Visiting Thai Monks Explore Mt. Rainier
Written by: Steve Wilhelm
A dozen Theravada monks, most of them used to the sweltering weather of Thailand and Indonesia, explored the snowy slopes of Washington state’s Mt. Rainier, during a July visit.
Many of the monks had never seen snow before, and they responded with exuberance, gamboling on the mountain’s vast snow fields wearing saffron robes and most of them, sandals.
The field trip was organized by Phra Ratsamee, abbot of Bhuddhangkura Buddhist Temple in Olympia. The Rainier visit was just part of a month-long visit by the monks to the Seattle area and Texas, he said.
“They came here because they hear about the U.S.A. and that it’s a very big country,” Ratsamee said. “They like to visit and see how Buddhist temples are organized and how the monks are living in the U.S.A.”

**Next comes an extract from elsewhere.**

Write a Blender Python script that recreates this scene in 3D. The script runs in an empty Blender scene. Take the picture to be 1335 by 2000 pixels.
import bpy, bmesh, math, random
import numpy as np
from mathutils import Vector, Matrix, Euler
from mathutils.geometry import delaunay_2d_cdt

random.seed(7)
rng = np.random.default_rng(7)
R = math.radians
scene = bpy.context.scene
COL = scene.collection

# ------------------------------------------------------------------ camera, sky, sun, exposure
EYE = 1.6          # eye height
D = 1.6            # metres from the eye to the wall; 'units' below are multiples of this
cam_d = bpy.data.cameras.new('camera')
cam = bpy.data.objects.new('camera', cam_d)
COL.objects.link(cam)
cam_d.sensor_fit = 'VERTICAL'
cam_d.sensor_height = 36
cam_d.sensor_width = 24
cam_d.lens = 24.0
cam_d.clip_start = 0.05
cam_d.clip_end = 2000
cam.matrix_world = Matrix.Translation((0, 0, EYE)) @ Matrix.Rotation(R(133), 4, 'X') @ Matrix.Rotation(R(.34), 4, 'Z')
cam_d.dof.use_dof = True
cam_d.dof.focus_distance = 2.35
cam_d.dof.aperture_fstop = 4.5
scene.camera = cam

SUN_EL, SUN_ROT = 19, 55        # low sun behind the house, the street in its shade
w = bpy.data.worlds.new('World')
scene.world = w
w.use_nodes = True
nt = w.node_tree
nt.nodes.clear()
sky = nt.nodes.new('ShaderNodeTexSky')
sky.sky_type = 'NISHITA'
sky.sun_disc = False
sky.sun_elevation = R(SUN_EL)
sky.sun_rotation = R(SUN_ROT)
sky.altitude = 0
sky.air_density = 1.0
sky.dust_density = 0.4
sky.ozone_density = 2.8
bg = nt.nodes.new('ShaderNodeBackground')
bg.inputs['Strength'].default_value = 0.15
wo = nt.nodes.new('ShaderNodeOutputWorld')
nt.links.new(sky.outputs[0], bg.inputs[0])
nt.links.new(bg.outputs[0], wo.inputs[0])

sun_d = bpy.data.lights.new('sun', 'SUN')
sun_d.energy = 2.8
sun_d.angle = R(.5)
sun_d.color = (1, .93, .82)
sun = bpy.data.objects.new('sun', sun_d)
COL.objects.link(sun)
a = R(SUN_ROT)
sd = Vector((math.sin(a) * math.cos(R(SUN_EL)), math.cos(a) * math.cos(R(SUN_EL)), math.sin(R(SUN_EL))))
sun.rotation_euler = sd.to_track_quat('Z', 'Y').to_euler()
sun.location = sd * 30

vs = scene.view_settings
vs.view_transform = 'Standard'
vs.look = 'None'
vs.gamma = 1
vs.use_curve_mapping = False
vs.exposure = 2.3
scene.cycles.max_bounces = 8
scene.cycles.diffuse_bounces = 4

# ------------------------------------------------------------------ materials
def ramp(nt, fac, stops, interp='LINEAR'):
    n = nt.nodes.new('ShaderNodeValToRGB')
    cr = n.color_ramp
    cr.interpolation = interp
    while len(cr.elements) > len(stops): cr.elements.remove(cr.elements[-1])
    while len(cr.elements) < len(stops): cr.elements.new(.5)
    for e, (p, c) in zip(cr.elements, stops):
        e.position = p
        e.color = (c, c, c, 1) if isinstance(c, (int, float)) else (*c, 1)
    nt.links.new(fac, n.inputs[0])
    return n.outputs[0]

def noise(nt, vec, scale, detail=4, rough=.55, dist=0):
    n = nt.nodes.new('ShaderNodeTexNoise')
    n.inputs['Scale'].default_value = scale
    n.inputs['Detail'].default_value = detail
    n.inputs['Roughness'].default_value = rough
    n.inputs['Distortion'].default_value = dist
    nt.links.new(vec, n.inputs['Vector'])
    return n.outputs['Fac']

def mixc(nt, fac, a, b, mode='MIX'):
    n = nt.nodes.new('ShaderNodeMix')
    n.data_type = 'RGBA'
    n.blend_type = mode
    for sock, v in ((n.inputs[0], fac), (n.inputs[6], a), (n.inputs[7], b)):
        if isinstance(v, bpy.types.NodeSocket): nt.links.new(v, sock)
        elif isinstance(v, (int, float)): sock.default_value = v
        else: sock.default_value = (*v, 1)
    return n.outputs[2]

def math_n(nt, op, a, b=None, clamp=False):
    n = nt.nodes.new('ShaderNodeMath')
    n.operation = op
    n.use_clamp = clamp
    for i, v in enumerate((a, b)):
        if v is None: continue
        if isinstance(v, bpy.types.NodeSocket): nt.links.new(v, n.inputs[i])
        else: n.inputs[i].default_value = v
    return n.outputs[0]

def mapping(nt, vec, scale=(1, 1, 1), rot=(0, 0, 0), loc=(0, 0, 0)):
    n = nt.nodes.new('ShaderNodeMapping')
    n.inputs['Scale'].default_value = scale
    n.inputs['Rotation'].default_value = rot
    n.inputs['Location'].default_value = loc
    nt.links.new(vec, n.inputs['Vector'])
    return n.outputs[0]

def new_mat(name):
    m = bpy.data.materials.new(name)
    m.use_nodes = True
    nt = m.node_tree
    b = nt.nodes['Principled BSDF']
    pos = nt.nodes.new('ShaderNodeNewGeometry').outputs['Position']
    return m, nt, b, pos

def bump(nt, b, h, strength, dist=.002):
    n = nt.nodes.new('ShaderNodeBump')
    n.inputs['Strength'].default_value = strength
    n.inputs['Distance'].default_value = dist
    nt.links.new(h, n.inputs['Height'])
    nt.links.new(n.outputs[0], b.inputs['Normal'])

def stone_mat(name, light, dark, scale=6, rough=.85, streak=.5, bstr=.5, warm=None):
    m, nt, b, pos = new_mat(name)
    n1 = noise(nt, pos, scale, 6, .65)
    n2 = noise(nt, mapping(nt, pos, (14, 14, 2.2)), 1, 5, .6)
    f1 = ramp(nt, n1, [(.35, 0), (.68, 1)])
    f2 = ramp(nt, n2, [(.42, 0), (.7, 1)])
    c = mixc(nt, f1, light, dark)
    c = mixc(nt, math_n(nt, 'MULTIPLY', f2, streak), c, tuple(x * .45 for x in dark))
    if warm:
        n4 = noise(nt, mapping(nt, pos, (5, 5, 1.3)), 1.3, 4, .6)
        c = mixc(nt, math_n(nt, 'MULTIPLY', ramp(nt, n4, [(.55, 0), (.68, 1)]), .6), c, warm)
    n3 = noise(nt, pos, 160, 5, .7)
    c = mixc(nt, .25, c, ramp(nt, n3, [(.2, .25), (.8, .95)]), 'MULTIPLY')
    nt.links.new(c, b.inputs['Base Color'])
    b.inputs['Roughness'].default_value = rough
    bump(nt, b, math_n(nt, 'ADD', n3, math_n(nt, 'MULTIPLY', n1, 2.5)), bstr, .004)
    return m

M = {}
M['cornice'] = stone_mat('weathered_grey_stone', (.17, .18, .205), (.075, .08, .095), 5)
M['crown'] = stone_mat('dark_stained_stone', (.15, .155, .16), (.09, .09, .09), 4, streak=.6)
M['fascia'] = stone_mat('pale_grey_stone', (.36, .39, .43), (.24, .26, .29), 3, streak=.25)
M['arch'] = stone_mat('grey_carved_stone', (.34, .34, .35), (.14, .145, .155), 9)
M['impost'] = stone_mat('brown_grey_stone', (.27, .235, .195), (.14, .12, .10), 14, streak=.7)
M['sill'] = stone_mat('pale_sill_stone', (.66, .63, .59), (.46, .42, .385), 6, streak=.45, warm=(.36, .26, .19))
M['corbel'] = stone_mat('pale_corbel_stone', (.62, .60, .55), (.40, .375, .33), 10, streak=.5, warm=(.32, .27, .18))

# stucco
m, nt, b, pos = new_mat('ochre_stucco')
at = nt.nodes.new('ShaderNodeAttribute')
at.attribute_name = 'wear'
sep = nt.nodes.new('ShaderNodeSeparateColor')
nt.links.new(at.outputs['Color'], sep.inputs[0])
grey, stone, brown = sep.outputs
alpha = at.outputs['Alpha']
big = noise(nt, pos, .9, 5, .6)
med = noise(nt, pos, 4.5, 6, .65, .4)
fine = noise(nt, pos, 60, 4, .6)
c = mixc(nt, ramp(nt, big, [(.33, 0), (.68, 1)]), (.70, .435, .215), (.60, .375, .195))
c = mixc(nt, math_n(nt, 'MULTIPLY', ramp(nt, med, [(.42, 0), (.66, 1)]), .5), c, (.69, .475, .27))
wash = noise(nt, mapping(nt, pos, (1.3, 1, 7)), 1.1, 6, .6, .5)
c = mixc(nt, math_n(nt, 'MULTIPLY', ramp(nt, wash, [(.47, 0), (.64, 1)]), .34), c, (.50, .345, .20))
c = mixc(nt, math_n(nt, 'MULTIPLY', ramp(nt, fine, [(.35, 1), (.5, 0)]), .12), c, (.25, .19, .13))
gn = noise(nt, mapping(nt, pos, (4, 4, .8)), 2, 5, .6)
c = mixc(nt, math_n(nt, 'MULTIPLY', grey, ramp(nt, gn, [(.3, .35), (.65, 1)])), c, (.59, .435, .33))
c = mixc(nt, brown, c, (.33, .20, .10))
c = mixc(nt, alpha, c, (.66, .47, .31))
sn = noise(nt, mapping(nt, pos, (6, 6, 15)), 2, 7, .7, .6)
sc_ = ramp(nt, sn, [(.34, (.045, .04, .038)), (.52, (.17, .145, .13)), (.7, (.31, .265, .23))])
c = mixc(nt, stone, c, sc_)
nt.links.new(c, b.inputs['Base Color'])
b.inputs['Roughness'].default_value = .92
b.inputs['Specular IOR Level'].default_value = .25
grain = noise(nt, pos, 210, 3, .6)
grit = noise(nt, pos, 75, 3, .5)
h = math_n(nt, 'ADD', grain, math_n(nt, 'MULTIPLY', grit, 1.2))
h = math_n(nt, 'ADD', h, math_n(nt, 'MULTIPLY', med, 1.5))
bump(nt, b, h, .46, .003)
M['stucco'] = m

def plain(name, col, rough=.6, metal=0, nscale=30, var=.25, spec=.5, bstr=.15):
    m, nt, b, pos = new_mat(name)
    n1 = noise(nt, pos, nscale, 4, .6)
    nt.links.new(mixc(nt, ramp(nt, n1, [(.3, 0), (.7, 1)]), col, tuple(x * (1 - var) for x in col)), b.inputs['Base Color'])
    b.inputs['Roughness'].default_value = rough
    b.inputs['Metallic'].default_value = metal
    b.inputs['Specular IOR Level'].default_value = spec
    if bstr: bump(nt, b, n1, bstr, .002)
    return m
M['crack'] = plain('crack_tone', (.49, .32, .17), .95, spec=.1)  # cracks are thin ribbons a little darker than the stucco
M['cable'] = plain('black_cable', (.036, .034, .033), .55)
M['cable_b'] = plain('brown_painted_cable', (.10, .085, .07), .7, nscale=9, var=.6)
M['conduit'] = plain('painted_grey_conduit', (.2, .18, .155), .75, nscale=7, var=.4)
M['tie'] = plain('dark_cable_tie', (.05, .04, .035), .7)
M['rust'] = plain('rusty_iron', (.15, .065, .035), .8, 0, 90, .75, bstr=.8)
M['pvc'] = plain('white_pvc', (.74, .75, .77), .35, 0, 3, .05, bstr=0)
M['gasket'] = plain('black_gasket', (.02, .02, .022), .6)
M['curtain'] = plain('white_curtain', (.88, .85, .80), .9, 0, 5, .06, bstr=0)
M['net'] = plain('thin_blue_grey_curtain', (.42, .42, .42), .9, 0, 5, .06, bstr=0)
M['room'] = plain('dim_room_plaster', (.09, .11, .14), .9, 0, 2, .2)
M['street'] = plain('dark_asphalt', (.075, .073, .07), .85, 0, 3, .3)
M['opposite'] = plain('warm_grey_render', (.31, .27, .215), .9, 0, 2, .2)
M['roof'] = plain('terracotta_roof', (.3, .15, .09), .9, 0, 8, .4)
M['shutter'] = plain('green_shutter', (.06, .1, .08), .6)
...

The monks came from three wats (monasteries) in Thailand and one in Indonesia. One of the monks was born in Nepal, where Theravada Buddhism is uncommon, although he now lives in a Thai wat.
Ratsamee added the Rainier visit arose in response to specific interest.
“They go to Mount Rainer because they heard in Washington state, Mount Rainier is the roof of America,” he said. “They wanted to see the glacier at Mt. Rainier, they had never seen high nature and snow. They wanted to see nature in the Northwest.”
The visit with started with the monks taking their mid-day meal on several picnic tables outside the visitors’ center near Paradise Lodge. While they made an unusual sight, in their saffron robes, they were ignored by the swarms of tourists, who were primarily focused on the mountain.
Joining the adult monks were three novices, boys from Puget Sound-areas families who were taking traditional temporary ordination for the summer.
“The parents allow ordination as novice monk in our temple,” Ratsamee said. “One is a Thai family, one is Lao and one is mixed of American and Thai.”
The boys, also wearing robes and sandals, seemed to be having more trouble with the steep and snowy slopes than some of the adult monks.
Some of the monks hiked quite high on Rainier, on the same trail being used by tourists as well as by climbers descending from summiting the mountain.
At times the monks seemed like school children, swirling their robes around with beaming faces, so delighted were they by the brilliant sun and snow.
One tall monk, Ven. Phra Chumpon, seemed oblivious to the fact he was wearing thin flip-flop sandals when nearly everyone else on the trail wore heavy lugged boots.
Chumpon said he once hiked to base camp at Everest, and he strode far ahead of the others, ascending above 6,000 feet.
Then, as the sun started to sink, he came dancing back down the snow fields, one of the novice monks in tow.